Begin
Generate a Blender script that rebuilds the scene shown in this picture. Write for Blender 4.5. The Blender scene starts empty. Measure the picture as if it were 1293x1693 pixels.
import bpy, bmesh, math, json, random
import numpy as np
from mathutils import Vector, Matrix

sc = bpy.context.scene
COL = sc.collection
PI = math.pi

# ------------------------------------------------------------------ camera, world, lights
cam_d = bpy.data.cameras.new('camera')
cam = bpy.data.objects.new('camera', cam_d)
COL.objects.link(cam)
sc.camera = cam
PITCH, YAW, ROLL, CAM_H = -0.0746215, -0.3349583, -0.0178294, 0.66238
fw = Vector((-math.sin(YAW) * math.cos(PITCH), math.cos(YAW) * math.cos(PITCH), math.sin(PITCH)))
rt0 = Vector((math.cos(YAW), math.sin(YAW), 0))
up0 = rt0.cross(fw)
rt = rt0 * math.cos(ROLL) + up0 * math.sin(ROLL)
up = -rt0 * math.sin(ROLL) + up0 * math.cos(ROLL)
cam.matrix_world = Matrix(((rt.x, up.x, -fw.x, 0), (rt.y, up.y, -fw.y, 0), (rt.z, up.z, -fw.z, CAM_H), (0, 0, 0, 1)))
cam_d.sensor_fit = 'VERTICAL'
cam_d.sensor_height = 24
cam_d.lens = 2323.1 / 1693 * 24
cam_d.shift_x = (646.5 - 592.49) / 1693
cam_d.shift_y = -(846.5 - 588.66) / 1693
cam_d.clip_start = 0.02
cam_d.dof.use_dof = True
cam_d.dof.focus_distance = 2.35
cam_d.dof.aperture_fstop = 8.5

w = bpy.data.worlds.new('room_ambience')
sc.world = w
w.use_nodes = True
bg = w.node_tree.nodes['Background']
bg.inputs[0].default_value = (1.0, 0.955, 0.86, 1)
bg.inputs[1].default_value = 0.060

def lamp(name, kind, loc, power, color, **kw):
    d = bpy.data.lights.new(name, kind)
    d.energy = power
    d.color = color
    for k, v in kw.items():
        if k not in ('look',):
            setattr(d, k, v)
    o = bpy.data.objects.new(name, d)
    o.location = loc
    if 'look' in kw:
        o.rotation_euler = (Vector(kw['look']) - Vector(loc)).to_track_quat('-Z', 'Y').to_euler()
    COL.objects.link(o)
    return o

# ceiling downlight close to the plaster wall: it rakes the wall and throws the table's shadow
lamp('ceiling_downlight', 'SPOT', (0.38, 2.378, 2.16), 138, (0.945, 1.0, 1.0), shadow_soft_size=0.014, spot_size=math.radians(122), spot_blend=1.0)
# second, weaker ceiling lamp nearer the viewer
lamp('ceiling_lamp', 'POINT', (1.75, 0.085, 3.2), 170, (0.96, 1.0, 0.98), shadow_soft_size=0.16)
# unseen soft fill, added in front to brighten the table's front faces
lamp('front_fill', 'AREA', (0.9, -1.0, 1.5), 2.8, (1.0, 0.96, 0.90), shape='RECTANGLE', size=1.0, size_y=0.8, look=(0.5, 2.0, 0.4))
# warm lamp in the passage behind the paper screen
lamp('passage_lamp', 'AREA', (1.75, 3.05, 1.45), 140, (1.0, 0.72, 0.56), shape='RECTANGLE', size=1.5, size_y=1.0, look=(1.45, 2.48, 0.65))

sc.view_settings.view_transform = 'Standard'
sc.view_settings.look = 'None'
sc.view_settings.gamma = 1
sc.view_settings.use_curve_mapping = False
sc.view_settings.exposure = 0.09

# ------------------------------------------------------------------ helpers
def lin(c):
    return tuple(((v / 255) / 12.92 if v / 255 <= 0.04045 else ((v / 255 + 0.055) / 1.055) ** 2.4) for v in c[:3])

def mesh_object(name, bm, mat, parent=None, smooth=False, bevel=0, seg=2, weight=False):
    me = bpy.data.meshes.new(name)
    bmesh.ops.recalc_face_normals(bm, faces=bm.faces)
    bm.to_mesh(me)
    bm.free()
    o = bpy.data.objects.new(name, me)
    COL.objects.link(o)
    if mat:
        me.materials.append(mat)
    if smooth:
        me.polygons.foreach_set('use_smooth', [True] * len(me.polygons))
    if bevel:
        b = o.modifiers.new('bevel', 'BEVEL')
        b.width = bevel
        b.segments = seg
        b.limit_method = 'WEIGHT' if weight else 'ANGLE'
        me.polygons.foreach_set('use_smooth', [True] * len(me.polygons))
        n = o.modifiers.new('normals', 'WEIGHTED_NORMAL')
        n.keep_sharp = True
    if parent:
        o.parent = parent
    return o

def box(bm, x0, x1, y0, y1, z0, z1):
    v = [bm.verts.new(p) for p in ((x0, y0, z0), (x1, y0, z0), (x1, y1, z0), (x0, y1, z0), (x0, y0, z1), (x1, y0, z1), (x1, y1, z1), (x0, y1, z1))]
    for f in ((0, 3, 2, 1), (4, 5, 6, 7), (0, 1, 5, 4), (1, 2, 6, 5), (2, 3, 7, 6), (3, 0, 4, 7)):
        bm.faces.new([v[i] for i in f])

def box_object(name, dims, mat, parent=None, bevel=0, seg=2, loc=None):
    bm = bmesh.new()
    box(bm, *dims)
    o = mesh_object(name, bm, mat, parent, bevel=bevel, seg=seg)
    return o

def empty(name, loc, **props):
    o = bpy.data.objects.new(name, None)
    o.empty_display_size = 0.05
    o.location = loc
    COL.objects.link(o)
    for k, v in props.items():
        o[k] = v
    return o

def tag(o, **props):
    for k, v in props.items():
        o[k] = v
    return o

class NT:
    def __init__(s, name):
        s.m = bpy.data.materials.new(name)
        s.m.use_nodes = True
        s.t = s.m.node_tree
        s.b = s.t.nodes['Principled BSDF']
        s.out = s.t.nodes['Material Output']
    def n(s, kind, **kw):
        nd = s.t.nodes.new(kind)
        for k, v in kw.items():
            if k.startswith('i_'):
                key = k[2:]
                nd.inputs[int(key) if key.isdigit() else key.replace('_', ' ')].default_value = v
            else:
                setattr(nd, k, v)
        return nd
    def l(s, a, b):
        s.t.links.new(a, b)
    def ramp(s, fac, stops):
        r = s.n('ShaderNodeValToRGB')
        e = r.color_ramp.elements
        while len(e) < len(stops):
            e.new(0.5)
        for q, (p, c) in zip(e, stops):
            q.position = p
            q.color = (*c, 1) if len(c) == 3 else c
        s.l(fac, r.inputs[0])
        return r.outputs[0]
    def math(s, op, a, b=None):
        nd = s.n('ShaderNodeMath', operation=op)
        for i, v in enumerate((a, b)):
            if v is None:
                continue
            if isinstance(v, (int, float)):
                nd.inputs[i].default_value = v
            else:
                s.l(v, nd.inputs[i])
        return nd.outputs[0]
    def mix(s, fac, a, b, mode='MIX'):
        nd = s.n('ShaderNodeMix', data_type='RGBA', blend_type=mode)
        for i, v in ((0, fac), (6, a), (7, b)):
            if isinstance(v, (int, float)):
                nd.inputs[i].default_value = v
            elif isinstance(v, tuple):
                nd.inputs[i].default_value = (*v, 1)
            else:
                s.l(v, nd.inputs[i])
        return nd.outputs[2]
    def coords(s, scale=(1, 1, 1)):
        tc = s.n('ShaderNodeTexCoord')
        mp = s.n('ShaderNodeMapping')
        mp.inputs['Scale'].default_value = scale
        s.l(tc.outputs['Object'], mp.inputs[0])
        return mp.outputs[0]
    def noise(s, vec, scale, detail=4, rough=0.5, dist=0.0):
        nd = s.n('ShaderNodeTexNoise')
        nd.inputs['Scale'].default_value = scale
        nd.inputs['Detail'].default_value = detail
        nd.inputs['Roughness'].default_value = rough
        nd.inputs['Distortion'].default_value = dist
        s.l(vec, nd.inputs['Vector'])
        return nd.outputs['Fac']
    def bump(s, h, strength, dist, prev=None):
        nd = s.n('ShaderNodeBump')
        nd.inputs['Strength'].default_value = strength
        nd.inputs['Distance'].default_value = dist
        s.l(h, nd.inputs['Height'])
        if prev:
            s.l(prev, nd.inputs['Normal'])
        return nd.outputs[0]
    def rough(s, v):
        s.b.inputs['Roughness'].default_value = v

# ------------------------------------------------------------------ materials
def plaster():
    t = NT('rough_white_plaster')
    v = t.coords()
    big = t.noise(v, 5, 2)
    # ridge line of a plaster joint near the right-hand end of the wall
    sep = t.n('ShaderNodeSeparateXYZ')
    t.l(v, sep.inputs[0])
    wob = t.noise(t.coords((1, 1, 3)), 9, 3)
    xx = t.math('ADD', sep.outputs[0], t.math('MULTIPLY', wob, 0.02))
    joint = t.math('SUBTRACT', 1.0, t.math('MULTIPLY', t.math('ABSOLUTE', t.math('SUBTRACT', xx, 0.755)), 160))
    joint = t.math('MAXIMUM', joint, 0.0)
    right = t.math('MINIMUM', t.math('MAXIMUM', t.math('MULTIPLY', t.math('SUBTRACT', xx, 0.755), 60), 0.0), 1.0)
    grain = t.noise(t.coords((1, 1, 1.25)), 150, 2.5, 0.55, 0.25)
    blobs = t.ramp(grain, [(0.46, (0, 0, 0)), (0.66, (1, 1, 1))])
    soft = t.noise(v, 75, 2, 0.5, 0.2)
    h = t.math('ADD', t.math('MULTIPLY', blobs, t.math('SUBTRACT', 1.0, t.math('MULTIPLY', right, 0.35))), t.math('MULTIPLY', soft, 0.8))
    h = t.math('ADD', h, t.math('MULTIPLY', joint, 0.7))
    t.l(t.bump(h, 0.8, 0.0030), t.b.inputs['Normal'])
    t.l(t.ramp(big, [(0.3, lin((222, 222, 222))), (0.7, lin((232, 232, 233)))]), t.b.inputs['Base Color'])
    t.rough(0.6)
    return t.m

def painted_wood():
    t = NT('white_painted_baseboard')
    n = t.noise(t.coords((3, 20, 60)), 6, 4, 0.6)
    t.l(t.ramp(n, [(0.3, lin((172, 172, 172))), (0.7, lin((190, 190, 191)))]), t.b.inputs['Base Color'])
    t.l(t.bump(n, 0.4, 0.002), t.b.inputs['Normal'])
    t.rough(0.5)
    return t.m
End
Return exactly the lines from the beginning of the data above through the one containing "PI = math.pi", please. Include both end lines and add nothing else.

## Output:
Generate a Blender script that rebuilds the scene shown in this picture. Write for Blender 4.5. The Blender scene starts empty. Measure the picture as if it were 1293x1693 pixels.
import bpy, bmesh, math, json, random
import numpy as np
from mathutils import Vector, Matrix

sc = bpy.context.scene
COL = sc.collection
PI = math.pi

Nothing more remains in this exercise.